9.2 Notwithstanding the earlier passing of risk, title in the Goods shall remain with the Seller and shall not pass to the Buyer until the amount due under the invoice for them (including interest and costs) has been paid in full.

9.3 Until title passes the Buyer shall hold the Goods as bailee for the Seller and shall store or mark them so that they can at all times be identified as the property of the Seller.

9.4 The Seller may at any time before title passes and without any liability to the Buyer:

9.4.1 Repossess and dismantle and use or sell all or any of the Goods and by doing so terminate the Buyer’s right to use, sell or otherwise deal in them; and

9.4.2 for that purpose (or determining what if any Goods are held by the Buyer and inspecting them) enter any premises of or occupied by the Buyer.
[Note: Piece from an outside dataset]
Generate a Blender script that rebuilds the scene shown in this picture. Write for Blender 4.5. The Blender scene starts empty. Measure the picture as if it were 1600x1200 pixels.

9.5 The Seller may maintain an action for the price of any Goods not withstanding that title in them has not passed to the Buyer.

10. Carriage of Goods:

10.1 Carriage will be chargeable to the Buyer on all sales that require delivery, unless the Seller has agreed to meet this cost.

10.2 The Seller does not accept any liability for damage to Goods sustained in transit. Liability for Goods transfers from the Seller to the Buyer once the Goods leave the shop premises. This is a case of caveat emptor.